Visual hierarchy is the deliberate ordering of elements on a screen so people process them in the sequence the designer intends — most important first, least important last, with gaps in between reserved for whatever earns them. It's less a single technique than the combined result of contrast, scale, color, and placement all working toward one goal: making sure a user's eye moves through a screen in a useful order without ever being told to.
Reading a Scene Before Reading a Word
Before anyone reads a single word on a screen, their visual system has already scanned it and built a rough map of what's big, what's bold, and what's positioned where attention naturally lands. This pre-attentive scan happens in a fraction of a second, well before conscious reading begins, and it sets expectations for what the page is "about" before any content is processed. A hierarchy that matches the content's real importance confirms those expectations; a hierarchy that doesn't creates a small, immediate mismatch the reader has to consciously correct for.
In Product Design
Hierarchy governs the difference between a page's H1 and its body copy, the size gap between a primary action and a secondary link, and the order in which a dashboard presents its most urgent metric versus its supporting detail. Good hierarchy means a user can understand what a screen is fundamentally about within a second or two, without reading anything closely — the shape of the page alone communicates its priorities.

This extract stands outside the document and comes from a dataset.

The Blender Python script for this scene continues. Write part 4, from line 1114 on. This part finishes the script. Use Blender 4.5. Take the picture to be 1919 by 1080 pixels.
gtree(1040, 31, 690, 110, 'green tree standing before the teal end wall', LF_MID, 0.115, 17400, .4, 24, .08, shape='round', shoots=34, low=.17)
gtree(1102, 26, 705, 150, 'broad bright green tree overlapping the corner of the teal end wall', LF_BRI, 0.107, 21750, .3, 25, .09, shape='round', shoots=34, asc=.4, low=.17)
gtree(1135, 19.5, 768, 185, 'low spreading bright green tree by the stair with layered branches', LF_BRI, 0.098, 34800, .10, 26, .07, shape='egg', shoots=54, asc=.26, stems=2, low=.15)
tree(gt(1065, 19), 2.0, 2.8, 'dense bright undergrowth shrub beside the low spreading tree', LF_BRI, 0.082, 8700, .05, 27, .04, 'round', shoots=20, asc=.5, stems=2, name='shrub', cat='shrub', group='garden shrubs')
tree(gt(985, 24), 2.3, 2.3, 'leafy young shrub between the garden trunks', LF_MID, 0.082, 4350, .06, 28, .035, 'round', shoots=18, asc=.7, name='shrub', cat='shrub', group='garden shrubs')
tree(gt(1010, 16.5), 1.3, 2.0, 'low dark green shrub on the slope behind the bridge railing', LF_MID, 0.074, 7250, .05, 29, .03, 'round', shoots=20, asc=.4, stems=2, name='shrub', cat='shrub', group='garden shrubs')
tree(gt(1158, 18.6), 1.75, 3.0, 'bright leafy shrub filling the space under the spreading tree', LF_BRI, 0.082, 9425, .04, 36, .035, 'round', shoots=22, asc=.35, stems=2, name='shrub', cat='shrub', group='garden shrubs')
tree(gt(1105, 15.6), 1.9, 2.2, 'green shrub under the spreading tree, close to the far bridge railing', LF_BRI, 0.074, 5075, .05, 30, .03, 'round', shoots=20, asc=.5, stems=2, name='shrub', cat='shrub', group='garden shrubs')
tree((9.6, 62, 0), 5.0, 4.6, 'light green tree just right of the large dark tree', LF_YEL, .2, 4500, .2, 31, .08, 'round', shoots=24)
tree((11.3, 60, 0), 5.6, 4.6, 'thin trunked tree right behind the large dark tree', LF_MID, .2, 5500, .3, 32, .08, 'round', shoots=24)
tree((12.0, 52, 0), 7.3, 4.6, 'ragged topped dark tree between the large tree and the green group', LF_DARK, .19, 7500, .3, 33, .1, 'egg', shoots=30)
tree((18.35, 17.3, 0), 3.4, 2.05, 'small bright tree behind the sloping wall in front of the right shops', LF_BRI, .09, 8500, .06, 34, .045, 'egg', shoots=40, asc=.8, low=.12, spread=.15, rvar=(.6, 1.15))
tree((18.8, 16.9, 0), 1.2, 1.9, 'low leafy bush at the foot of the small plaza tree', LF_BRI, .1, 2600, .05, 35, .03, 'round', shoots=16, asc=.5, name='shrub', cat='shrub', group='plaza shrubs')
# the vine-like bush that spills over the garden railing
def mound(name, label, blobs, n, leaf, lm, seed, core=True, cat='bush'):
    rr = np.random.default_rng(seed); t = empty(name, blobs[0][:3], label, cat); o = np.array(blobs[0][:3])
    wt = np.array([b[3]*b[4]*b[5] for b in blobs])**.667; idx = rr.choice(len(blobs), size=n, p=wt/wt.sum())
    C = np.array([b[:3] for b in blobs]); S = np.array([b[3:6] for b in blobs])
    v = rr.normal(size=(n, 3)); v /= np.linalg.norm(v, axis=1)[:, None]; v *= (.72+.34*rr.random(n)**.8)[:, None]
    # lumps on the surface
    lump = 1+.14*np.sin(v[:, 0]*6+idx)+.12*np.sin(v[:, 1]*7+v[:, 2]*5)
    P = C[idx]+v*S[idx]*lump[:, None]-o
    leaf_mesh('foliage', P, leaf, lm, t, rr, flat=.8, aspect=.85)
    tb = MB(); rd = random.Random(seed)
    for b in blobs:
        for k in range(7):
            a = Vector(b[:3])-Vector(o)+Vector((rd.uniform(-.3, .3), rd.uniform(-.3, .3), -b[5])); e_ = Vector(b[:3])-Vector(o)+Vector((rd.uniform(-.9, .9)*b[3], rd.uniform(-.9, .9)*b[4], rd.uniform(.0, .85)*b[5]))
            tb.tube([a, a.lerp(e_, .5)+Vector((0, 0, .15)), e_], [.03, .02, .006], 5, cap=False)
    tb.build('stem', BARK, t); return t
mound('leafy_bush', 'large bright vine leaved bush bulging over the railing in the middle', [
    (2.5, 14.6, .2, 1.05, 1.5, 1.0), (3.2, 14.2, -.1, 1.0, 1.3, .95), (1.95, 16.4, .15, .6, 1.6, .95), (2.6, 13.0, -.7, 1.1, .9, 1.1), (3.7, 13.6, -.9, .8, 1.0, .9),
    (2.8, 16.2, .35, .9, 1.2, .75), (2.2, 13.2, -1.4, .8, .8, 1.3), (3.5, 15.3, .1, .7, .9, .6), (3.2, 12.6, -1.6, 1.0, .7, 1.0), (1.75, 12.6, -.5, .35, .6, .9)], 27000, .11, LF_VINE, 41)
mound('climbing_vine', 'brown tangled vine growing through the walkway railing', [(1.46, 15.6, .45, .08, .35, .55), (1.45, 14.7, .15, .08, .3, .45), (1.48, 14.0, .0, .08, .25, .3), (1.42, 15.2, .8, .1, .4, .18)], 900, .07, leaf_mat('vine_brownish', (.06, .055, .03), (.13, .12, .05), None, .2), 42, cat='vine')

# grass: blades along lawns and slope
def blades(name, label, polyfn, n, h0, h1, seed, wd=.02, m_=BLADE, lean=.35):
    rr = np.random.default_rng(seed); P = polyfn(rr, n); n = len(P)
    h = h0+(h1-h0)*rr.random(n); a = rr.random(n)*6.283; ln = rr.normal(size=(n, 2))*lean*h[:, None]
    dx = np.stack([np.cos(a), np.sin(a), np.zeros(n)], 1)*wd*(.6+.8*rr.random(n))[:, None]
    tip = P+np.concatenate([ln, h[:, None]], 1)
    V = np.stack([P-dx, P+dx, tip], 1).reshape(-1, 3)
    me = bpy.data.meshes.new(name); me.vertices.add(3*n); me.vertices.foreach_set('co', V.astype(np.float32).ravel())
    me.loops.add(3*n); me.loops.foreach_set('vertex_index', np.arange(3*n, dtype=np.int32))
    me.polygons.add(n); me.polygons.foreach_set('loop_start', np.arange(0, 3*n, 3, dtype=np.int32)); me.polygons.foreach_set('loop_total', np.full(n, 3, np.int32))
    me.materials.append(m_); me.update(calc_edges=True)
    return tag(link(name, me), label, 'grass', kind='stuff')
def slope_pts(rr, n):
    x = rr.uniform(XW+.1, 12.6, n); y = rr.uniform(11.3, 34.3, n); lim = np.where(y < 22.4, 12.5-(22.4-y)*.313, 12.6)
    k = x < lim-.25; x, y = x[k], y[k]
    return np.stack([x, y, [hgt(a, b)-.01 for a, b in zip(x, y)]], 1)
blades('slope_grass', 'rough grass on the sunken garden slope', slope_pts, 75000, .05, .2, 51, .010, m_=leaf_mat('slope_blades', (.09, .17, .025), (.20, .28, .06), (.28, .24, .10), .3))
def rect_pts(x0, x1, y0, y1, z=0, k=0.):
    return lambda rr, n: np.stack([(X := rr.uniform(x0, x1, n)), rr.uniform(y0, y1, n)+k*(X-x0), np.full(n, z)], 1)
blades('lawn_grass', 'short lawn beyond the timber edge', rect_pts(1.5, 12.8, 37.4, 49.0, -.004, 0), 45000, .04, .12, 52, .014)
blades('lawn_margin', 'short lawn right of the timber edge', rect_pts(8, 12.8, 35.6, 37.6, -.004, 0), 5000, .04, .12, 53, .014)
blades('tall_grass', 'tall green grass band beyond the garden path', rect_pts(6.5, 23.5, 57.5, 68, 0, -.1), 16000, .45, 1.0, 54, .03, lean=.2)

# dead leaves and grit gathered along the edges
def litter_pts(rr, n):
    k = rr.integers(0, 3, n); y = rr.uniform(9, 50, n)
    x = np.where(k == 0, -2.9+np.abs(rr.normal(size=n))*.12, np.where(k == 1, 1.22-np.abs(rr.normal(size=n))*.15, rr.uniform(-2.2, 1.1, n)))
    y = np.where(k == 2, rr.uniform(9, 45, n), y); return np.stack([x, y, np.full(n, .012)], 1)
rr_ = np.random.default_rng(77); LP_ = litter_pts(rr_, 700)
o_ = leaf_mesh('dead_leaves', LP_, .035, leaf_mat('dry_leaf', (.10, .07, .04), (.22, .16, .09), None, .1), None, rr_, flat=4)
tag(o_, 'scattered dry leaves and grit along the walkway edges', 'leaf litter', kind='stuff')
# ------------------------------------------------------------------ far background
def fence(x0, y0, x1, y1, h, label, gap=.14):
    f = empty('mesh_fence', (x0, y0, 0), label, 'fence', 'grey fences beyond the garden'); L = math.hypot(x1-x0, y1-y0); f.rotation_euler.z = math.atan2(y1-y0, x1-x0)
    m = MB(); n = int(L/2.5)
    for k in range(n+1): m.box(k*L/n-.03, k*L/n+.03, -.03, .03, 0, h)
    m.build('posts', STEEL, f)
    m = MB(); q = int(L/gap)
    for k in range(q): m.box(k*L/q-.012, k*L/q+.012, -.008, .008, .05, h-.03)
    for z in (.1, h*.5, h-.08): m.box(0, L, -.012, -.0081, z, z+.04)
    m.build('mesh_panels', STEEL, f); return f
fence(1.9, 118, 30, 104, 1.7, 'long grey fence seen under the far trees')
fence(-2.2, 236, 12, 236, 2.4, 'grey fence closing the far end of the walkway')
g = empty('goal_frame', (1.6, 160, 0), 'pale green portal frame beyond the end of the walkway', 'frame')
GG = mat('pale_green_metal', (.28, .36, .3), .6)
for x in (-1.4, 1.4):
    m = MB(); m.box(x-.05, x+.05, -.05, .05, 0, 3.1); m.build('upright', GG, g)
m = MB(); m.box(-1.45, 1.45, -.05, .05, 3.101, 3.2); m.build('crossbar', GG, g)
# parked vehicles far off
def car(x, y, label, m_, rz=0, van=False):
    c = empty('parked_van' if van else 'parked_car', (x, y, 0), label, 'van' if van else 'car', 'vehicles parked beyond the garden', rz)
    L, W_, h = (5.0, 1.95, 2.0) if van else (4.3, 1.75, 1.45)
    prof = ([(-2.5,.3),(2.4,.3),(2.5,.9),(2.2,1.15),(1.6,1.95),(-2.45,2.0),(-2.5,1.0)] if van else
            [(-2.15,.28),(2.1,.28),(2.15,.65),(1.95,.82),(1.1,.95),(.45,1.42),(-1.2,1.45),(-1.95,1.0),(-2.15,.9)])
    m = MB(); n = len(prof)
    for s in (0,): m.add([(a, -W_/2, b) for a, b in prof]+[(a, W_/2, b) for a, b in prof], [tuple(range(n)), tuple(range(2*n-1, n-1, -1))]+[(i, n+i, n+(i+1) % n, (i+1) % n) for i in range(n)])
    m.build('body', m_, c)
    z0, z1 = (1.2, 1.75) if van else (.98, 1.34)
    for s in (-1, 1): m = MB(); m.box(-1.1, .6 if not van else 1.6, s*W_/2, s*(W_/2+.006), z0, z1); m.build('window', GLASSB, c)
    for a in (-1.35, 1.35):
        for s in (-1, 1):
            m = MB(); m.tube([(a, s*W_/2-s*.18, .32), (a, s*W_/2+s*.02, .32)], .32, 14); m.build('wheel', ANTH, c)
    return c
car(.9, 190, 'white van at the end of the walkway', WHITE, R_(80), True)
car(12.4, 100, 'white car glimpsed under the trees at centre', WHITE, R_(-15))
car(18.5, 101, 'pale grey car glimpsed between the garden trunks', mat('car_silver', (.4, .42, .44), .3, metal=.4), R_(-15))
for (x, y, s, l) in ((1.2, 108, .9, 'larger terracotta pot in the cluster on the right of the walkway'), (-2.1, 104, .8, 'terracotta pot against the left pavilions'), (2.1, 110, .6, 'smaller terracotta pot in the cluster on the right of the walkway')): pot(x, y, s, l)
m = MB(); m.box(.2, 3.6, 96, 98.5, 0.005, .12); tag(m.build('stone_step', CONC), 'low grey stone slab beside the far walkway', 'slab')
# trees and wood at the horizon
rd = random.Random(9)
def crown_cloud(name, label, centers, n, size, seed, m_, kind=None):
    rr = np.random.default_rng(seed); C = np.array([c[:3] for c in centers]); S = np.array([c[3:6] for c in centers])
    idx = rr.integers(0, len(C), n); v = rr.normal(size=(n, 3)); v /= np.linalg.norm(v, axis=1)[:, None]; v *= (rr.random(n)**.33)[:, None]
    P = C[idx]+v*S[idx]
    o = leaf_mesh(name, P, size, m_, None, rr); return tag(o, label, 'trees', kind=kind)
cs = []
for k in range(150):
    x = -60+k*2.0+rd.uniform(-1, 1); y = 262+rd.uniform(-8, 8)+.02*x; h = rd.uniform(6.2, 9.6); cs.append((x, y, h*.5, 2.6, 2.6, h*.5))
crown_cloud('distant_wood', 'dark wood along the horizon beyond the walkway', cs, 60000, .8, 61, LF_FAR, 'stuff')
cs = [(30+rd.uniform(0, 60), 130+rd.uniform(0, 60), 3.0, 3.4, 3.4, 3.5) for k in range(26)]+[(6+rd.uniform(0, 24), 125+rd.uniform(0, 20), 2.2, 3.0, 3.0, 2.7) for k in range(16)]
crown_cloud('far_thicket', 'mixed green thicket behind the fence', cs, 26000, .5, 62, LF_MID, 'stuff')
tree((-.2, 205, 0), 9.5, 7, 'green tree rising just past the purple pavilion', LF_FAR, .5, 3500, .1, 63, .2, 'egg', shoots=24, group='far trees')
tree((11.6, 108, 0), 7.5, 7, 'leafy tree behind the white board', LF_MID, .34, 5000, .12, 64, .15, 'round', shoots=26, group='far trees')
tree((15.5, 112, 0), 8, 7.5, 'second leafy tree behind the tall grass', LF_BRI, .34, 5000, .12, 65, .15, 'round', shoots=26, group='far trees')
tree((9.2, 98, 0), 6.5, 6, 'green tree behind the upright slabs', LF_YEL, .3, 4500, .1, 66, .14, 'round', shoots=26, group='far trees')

- A settings page where every option is styled identically, leaving users with no sense of which settings are commonly used and which are rarely touched
- A pricing page where the recommended plan isn't visually distinguished from the others, undermining the business's own intended recommendation
- An article page where the headline and a random pull-quote are sized so similarly that the actual title barely reads as the most important text on the page
- A confirmation screen where the "Continue" button and a "Learn more" link carry equal visual weight, leaving the primary next step ambiguous
In each case the important content technically exists on the page — hierarchy is what's missing, so users are left to hunt for it instead of being guided to it.
How to Apply It
Rank every element on a screen by actual importance before touching any styling, then let scale, weight, color, and position express that ranking directly — the most important element should win on more than one of those dimensions at once, not just be marginally bigger. Resist giving too many elements top-tier treatment; a hierarchy where five things are all "most important" collapses back into no hierarchy at all.
Why It Matters
Without hierarchy, users have to do the prioritization work the interface should have done for them, reading everything at equal effort to figure out what matters, which is exactly the kind of friction that makes people abandon a task. A quick test: blur the screen until words disappear. If the shapes and sizes that remain don't clearly suggest what's most important, hierarchy needs work before another word of copy will help.